Items from a data source:
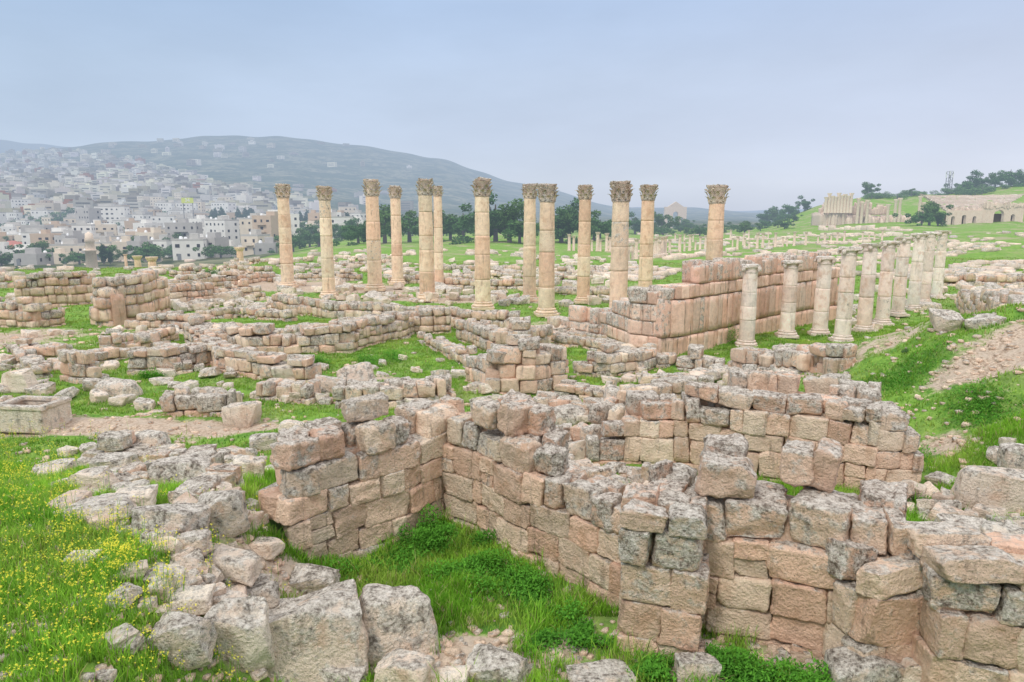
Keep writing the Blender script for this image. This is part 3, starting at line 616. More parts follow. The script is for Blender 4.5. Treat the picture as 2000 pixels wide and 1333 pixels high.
def small_column(px,by,ty,label,wd=.31,cap=True,grp='pale columns of the right hand row'):
    p=hit(px,by); top=at(px,ty,p[1])[2]; H=top-p[2]; r=wd
    root=empty('stone_column',p,rs.uniform(-.3,.3),label,'column',grp)
    b,zb=base_mb(r); b.build('base',M['pale'],root,rel=False); ch=.36
    shaft(r,r*.9,zb-.02,H-ch,.2,rs.randint(3,5),.5).build('shaft',M['pale'],root,rel=False)
    mb=MB(); lathe(mb,[(r*.88,H-ch-.02),(r*1.02,H-ch+.03),(r*.9,H-ch+.08),(r*.98,H-ch+.18),(r*1.15,H-ch+.24)],22,(.3,.5,.6),.03)
    V,Fs=stone(6,(r*2.25,r*2.25,.14),.14,.5,.08,3); mb.add(V+np.array([0,0,H-.09]),Fs,(.3,.5,.75))
    for sx in (-1,1):
        for sy in (-1,1):
            V,Fs=stone(4,(.17,.17,.2),.1,.9,.05); mb.add(V+np.array([sx*r*.95,sy*r*.85,H-.2]),Fs,(.3,.4,.7))
    mb.build('capital',M['pale'],root,rel=False); FOOT.append((p[0],p[1],.5))
ORD=['first','second','third','fourth','fifth','sixth','seventh','eighth','ninth','tenth','eleventh','twelfth','thirteenth','fourteenth','fifteenth','sixteenth','seventeenth','eighteenth','nineteenth','twentieth']
for k,(a,b,c) in enumerate([(1457,678,515),(1536,658,508),(1600,655,500),(1644,668,482),(1686,648,475),(1722,634,470),(1752,617,462),(1782,606,455),(1804,593,452),(1828,583,450)]):
    small_column(a,b,c,ORD[k]+' pale column from the left in the row at the right')
for k,(a,b,c) in enumerate([(247,522,497),(270,523,500),(298,524,503),(470,515,483)]):
    p=hit(a,b); H=max(1.2,at(a,c,p[1])[2]-p[2]); root=empty('column_stump',p,0,['leftmost of three short orange column stumps','middle of three short orange column stumps','rightmost of three short orange column stumps','lone column stump with a wide capital on the left plateau'][k],'column')
    shaft(.42,.38,0,H-.5,.1,2,.8).build('shaft',M['column'],root,rel=False); mb=MB(); lathe(mb,[(.38,H-.52),(.45,H-.4),(.6,H-.15),(.62,H)],18,(.6,.5,.5),.03); mb.build('capital',M['column'],root,rel=False)
def dcol_proto():
    root=empty('distant_column',(0,0,-50),0,'x','column')
    mb=MB(); lathe(mb,[(.42,0),(.42,.2),(.34,.3),(.3,4.3)],10,(.7,.6,.2)); mb.build('shaft',M['farstone'],root,rel=False)
    mb=MB(); lathe(mb,[(.3,4.3),(.48,4.75),(.5,5)],10,(.6,.3,.6)); mb.build('capital',M['farstone'],root,rel=False); return root
dc=dcol_proto(); first=True
def dline(n,p0,p1,hp,lab,grp,skip=.0):
    global first
    for k in range(n):
        if rs.rand()<skip: continue
        t=k/(n-1); px=p0[0]+(p1[0]-p0[0])*t+rs.normal()*1.2; py=p0[1]+(p1[1]-p0[1])*t; p=hit(px,py); hh=(hp[0]+(hp[1]-hp[0])*t)*rs.uniform(.6,1.15)*p[1]/F
        sxy=min(1.6,hh/5*1.35)
        if first: dc.location=[float(q) for q in p]; dc.scale=(sxy,sxy,hh/5); tag(dc,lab,None,grp); first=False
        else: dup(dc,p,0,(sxy,sxy,hh/5),lab,grp)
dline(10,(1112,490),(1192,492),(36,34),'brownish small column in the short distant row behind the tall columns','distant brown columns behind the tall columns')
dline(15,(1200,512),(1300,500),(46,34),'small far column in the colonnaded street left of the rightmost tall column','far street columns beside the tall columns')
dline(20,(1255,500),(1450,480),(33,25),'tiny far column in the colonnaded street behind the ashlar wall','far street columns behind the ashlar wall',.1)
dline(24,(1440,488),(1720,470),(26,21),'tiny far column in the long row below the temple hill','far columns below the temple hill',.15)
dline(12,(1300,476),(1500,466),(22,18),'tiny hazy column of the farthest colonnade','hazy farthest columns',.15)
# ---------------------------------------------------------------- temple, theatre, arch, mast, round tower
def place(px,Yd):
    x=Yd*(px-1000)/F/1.015; return np.array([x,Yd,float(G(x,Yd))])
def pyof(p):
    q=(p[2]-CH)/p[1]; v=(q*cp+sp)/(cp-q*sp); return 666.5-v*F
p=place(1690,262); by=pyof(p); k=p[1]/F; top_=378; Ht=(by-top_)*k
root=empty('ruined_temple',p,0,'ruined temple on the hill at the right with tall columns and broken walls','temple ruin')
def relx(px): return (px-1690)*k*1.0
ph=Ht*.33
mb=MB()
for a,b,h in ((1604,1660,ph),(1660,1700,ph*.9),(1700,1785,ph*.7)):
    nn=int((b-a)/5)
    for q in range(nn): V,Fs=stone(4,((b-a)/nn*k*1.06,8*rs.uniform(.8,1.1),(h+4)*rs.uniform(.8,1.1)),.06,.15,.08,2); mb.add(V+np.array([relx(a+(b-a)*(q+.5)/nn),4,h/2-2.]),Fs,(.5,rs.uniform(.1,1.),.3))
mb.build('podium',M['farstone'],root,rel=False)
CHh=Ht-ph
for q in range(9):
    h=CHh*rs.uniform(.75,1.0); mb=MB(); z0=ph; lathe(mb,[(.6,z0),(.5,z0+h*.87),(.85,z0+h*.97),(.85,z0+h)],12,(.4,1.,.0),.02,(relx(1610+q*6.),-.5,0)); mb.build('column',M['farstone'],root,rel=False)
for q,(a,hh) in enumerate(((1672,.8),(1680,.6),(1690,.7),(1730,.5),(1744,.75),(1752,.8),(1790,.9),(1797,.6))):
    mb=MB(); H_=CHh*hh; lathe(mb,[(.6,-3),(.5,H_+ph*.6),(.85,H_+ph*.6+.5),(.85,H_+ph*.6+.9)],10,(.4,1.,.0),0,(relx(a),-.5,0)); mb.build('column',M['farstone'],root,rel=False)
for a,b,h in ((1606,1640,.55),(1640,1668,.85),(1668,1706,.6),(1706,1740,.45)):
    mb=MB(); nn=11
    for q in range(nn):
        x=a+(b-a)*(q+.5)/nn; hh=CHh*h*rs.uniform(.55,1.15); V,Fs=stone(4,((b-a)/nn*k*1.08,1.6,hh),.07,.2,.08,3); mb.add(V+np.array([relx(x),3,hh/2+ph*.85]),Fs,(.8,rs.uniform(.0,.7),.4))
    mb.build('broken_wall',M['farstone'],root,rel=False)
p=place(1925,258); k=p[1]/F; root=empty('roman_theatre',p,0,'ruined roman theatre on the right edge hill, curved seating and arched wall','theatre'); by=pyof(p); HT=(by-376)*k
mb=MB(); n=40; sx_=(205*k)/2/32
for t in range(14):
    r0=16+t*1.15; r1=r0+1.15; rise=HT*.55/14; z=HT*.42+t*rise; a=np.linspace(math.radians(2),math.radians(178),n)
    def P(r,zz): return np.stack([r*np.cos(a)*sx_,8+r*np.sin(a)*.4,np.full(n,zz)+rs.normal(size=n)*.12],1)
    A=np.concatenate([P(r0,z-rise),P(r0,z),P(r1,z)]); f=[(q*n+i+1,q*n+i,(q+1)*n+i,(q+1)*n+i+1) for q in range(2) for i in range(n-1)]
    mb.add(A,f,(.2,rs.uniform(.0,.7),.6))
mb.build('seating',M['farstone'],root,rel=False,smooth=False)
def arch_wall(mb,x0,x1,y,h,ops,th=1.5,col=(.6,.6,.25)):
    xs=[x0]
    for c,w,oh in ops:
        box(mb,((xs[-1]+c-w/2)/2,y,h/2-1),(c-w/2-xs[-1],th,h+2),col); xs.append(c+w/2)
        a=np.linspace(0,math.pi,9); rr=w/2; zc=oh-rr
        fr=[(c+rr*math.cos(q),y-th/2,zc+rr*math.sin(q)) for q in a]; tp=[(c+rr*math.cos(q),y-th/2,h-.003) for q in a]; bk=[(v[0],y+th/2,v[2]) for v in fr]
        V=fr+tp+bk; mb.add(V,[(i,i+1,9+i+1,9+i) for i in range(8)]+[(i,18+i,18+i+1,i+1) for i in range(8)],col)
    box(mb,((xs[-1]+x1)/2,y,h/2-1),(x1-xs[-1],th,h+2),col)
mb=MB(); arch_wall(mb,-75*k,-10*k,0,HT*.40,[(-66*k,7*k,HT*.22),(-45*k,8*k,HT*.26),(-25*k,7*k,HT*.22)]); arch_wall(mb,-9.9*k,72*k,1,HT*.54,[(25*k,20*k,HT*.42),(52*k,8*k,HT*.28)])
for q in range(56):
    x=-75*k+147*k*(q+.5)/56; V,Fs=stone(3,(147*k/50,1.3,rs.uniform(.3,2.6)),.07,.2,.1,2); mb.add(V+np.array([x,.6,(HT*.40 if x<-10*k else HT*.54)+.2]),Fs,(.6,rs.rand(),.4))
mb.build('arched_wall',M['farstone'],root,rel=False,smooth=False)
mb=MB(); box(mb,(0,3.2,HT*.1),(140*k,.5,HT*.4),(.1,.05,.9)); mb.build('arch_shade_backing',M['dark'],root,rel=False,smooth=False)  # added dark sheet, painted as the shade seen through the arches
p=place(1318,520); by=pyof(p); k=p[1]/F; root=empty('triumphal_arch',p,0,'hazy far triumphal arch between the last two tall columns','arch'); w=42*k; h=(by-396)*k
mb=MB(); arch_wall(mb,-w/2,w/2,0,h*.8,[(-w*.3,w*.13,h*.4),(0,w*.24,h*.62),(w*.3,w*.13,h*.4)],w*.2,(.5,.5,.3)); mb.build('arched_facade',M['farstone'],root,rel=False,smooth=False)
mb=MB(); V=[(-w*.36,-w*.1,h*.8),(w*.36,-w*.1,h*.8),(0,-w*.1,h),(-w*.36,w*.1,h*.8),(w*.36,w*.1,h*.8),(0,w*.1,h)]; mb.add(V,[(0,1,2),(4,3,5)],(.5,.4,.3)); mb.add(V,[(1,4,5,2),(3,0,2,5)],(.5,.4,.3)); mb.build('pediment',M['farstone'],root,rel=False,smooth=False)
p=place(1845,398); H=(pyof(p)-335)*p[1]/F; root=empty('telecom_mast',p,0,'grey lattice telecom mast on the right hand hilltop','mast'); mb=MB()
for sx in (-1,1):
    for sy in (-1,1): box(mb,(sx*1.1,sy*1.1,H/2-1),(.25,.25,H),(.5,)*3)
for q in range(int(H/1.8)+1): box(mb,(0,-1.1,q*1.8),(2.2,.18,.18)); box(mb,(0,1.1,q*1.8),(2.2,.18,.18))
for q in range(int(H/1.8)):
    V=cube_t(1)[0]*np.array([1.4,.08,.09]); V=roty(V,-.69*(1 if q%2 else -1))+np.array([0,-1.25,q*1.8+.9]); mb.add(V,cube_t(1)[1])
mb.build('lattice',M['metal'],root,rel=False,smooth=False)
for q in range(6):
    mb=MB(); a=q*math.pi/3; box(mb,(1.9*math.cos(a),1.9*math.sin(a),H-1.8-1.5*(q%2)),(.5,.4,2.)); mb.build('antenna_panel',M['whitep'],root,rel=False,smooth=False)
p=at(180,520,190); k=p[1]/F; root=empty('round_tower',p,0,'pale round stone tower standing between the left ruins and the town','tower'); mb=MB(); lathe(mb,[(11*k,-30*k),(9.5*k,28*k),(11.5*k,28.5*k),(11.5*k,31*k)],18,(.3,.7,.1),.01); mb.build('shaft',M['farstone'],root,rel=False)
mb=MB(); lathe(mb,[(8*k,31*k),(8*k,46*k),(9.5*k,47*k),(7.5*k,54*k),(6.5*k,62*k),(.3*k,66*k)],18,(.3,.7,.1),.01); mb.build('lantern',M['farstone'],root,rel=False)
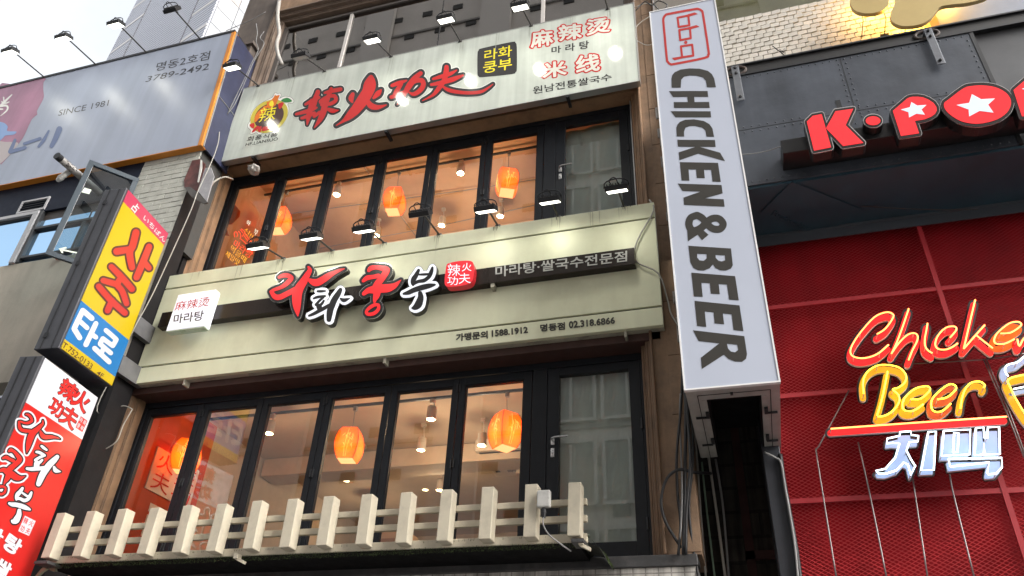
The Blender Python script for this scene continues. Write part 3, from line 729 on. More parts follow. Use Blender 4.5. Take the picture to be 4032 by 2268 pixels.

## Task instructions
Only a number is expected here: the count of lines in the listing that hold the string "follow".

## Exercise result
2